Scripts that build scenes
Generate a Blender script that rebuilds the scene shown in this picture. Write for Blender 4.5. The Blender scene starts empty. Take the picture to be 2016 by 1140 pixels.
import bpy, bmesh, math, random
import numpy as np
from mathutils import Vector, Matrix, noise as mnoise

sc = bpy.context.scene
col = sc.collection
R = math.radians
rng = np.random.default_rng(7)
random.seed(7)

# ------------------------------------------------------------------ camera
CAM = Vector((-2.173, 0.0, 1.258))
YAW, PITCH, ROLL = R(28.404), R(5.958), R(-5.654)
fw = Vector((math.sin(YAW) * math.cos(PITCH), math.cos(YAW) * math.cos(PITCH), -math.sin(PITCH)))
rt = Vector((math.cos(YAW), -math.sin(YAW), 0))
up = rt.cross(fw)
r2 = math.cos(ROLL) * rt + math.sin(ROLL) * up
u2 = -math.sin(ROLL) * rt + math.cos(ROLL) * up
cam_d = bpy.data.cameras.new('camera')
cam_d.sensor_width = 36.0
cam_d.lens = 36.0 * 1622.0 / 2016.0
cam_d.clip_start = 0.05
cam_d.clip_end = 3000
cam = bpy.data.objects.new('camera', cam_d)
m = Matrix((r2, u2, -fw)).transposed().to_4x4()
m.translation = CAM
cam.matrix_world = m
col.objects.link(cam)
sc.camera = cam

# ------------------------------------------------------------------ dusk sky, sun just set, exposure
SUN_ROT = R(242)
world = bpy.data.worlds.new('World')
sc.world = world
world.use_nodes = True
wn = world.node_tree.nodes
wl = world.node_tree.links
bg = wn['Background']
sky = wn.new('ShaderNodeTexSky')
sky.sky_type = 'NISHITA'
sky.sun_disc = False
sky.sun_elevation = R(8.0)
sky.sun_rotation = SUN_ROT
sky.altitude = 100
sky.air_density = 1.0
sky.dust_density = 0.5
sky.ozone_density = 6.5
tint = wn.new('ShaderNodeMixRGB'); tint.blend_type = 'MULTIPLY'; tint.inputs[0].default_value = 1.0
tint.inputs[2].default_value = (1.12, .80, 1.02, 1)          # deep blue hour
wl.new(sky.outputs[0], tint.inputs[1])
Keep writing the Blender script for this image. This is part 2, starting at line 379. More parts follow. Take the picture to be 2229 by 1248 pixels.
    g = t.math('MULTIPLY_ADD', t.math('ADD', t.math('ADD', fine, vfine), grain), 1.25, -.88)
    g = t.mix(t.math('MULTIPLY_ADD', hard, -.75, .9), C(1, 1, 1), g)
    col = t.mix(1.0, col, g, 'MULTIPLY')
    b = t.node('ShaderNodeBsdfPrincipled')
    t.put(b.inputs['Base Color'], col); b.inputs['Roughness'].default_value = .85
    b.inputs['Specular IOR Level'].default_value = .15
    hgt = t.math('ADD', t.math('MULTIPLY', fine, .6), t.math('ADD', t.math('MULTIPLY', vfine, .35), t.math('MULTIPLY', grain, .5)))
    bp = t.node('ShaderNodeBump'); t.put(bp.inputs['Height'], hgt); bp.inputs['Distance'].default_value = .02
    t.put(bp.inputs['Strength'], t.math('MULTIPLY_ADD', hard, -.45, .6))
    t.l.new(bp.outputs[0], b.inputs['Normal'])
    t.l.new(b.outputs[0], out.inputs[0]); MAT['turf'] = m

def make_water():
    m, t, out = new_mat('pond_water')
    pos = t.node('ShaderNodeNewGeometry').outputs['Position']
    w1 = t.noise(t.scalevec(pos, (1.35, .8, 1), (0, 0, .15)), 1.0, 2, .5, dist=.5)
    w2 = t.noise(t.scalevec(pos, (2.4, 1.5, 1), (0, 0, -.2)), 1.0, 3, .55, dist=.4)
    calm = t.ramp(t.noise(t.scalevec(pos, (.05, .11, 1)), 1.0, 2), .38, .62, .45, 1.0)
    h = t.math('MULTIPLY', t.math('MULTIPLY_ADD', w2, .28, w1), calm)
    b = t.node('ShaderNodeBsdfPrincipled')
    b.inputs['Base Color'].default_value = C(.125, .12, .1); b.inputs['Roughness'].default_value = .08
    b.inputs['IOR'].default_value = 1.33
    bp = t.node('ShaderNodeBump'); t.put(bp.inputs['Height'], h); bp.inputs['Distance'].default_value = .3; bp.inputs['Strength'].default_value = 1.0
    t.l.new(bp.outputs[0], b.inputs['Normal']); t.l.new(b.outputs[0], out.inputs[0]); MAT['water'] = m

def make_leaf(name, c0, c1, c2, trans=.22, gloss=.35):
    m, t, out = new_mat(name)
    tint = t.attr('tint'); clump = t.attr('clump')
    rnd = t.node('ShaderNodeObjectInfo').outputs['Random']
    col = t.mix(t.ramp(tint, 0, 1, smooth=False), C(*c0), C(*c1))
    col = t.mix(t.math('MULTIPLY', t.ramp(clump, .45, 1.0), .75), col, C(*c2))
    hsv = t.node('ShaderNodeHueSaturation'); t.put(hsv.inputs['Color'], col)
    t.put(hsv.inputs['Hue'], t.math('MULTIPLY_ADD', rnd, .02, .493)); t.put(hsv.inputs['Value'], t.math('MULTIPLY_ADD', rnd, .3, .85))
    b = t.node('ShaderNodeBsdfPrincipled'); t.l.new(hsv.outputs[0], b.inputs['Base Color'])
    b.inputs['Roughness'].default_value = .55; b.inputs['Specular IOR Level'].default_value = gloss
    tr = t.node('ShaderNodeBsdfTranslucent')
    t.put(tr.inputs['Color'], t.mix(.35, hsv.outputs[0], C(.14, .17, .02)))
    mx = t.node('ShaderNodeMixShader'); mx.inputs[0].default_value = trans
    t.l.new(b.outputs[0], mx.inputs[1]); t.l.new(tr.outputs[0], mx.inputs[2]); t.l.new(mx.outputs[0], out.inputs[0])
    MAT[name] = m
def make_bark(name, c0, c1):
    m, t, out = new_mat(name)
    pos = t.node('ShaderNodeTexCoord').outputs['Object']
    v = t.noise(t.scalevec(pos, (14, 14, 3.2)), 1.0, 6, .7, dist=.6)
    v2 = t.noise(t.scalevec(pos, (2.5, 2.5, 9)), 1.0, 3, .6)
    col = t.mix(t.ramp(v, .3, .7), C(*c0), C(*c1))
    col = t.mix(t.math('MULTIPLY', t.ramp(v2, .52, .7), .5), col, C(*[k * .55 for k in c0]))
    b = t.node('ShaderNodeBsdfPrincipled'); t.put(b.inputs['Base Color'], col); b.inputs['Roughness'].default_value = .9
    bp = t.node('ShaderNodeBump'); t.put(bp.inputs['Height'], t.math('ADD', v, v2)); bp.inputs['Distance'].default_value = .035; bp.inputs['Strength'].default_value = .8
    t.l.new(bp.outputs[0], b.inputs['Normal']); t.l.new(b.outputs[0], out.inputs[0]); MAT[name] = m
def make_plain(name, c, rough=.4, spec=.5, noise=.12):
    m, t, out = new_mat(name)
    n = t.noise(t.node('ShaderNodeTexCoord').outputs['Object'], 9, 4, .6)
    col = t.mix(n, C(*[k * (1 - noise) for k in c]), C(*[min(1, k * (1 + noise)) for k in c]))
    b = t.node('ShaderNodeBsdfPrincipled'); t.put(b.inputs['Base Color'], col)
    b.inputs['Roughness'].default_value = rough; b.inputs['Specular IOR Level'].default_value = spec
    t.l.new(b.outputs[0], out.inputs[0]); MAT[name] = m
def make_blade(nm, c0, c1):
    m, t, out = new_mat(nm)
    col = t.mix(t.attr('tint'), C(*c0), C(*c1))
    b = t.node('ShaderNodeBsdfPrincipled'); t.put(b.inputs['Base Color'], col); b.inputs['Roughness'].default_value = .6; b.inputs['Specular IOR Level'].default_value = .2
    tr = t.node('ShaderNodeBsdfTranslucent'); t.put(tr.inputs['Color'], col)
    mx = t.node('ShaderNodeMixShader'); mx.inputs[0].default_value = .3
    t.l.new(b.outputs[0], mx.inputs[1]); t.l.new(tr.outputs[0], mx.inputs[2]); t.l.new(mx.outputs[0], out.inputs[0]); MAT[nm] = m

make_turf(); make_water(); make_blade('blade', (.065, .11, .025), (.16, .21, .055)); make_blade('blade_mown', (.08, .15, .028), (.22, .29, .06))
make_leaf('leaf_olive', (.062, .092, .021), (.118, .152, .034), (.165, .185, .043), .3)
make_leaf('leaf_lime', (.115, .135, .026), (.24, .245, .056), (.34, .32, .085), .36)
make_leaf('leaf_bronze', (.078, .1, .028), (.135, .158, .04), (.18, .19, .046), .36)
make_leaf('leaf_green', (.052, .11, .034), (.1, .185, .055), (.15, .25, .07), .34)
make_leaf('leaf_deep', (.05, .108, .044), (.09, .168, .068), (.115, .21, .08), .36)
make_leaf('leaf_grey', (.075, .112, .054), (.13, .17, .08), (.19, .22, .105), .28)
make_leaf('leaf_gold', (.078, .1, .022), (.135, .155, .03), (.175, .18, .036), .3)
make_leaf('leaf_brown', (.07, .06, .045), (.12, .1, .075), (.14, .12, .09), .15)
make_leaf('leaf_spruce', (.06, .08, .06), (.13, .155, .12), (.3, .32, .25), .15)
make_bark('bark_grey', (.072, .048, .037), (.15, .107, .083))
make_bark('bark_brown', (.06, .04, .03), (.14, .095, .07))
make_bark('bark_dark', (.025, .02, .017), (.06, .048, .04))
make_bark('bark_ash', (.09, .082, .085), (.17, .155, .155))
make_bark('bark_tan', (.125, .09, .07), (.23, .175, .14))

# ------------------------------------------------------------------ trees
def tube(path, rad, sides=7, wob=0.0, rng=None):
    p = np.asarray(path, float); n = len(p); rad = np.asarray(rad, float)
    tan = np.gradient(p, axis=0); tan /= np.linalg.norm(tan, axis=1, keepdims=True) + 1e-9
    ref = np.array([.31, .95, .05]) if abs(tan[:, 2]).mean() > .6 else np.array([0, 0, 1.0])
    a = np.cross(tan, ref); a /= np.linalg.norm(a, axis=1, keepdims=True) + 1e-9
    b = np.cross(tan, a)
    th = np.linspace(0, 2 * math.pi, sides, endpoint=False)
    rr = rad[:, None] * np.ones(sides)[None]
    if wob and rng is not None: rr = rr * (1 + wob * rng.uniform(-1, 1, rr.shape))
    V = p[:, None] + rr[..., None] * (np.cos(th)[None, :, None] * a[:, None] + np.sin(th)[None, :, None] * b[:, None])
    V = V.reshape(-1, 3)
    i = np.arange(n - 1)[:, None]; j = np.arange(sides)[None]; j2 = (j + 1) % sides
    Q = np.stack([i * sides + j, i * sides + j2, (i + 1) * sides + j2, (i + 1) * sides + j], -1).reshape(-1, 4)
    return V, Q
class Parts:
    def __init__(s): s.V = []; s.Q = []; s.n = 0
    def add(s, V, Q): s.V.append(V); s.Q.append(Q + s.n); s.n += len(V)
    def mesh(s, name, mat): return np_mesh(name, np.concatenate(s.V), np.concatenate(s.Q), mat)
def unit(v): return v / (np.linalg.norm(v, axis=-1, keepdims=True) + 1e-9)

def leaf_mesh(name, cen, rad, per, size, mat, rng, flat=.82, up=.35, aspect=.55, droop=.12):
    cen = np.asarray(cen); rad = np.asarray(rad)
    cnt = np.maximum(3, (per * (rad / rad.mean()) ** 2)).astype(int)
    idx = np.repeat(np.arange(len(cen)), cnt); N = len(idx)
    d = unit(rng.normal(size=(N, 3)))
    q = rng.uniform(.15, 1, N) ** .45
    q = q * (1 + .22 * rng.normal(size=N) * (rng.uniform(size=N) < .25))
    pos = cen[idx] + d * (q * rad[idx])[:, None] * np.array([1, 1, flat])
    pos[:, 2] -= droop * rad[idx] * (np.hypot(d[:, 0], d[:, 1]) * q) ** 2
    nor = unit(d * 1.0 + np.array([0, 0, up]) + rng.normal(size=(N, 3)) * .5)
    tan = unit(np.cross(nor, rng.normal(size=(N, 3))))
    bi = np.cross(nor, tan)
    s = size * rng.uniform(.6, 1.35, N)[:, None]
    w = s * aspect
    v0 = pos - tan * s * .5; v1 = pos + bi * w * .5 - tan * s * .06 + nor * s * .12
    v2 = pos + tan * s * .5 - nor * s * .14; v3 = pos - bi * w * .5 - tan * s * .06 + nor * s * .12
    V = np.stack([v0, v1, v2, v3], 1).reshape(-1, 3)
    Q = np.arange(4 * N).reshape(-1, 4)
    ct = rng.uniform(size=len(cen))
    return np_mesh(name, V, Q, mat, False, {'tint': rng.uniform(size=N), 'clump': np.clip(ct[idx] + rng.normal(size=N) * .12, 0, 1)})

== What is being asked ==
Retype exactly the lines from the start of the entries through the one with "random.seed(7)"; include both ends.

== Response to the exercise ==
Generate a Blender script that rebuilds the scene shown in this picture. Write for Blender 4.5. The Blender scene starts empty. Take the picture to be 2016 by 1140 pixels.
import bpy, bmesh, math, random
import numpy as np
from mathutils import Vector, Matrix, noise as mnoise

sc = bpy.context.scene
col = sc.collection
R = math.radians
rng = np.random.default_rng(7)
random.seed(7)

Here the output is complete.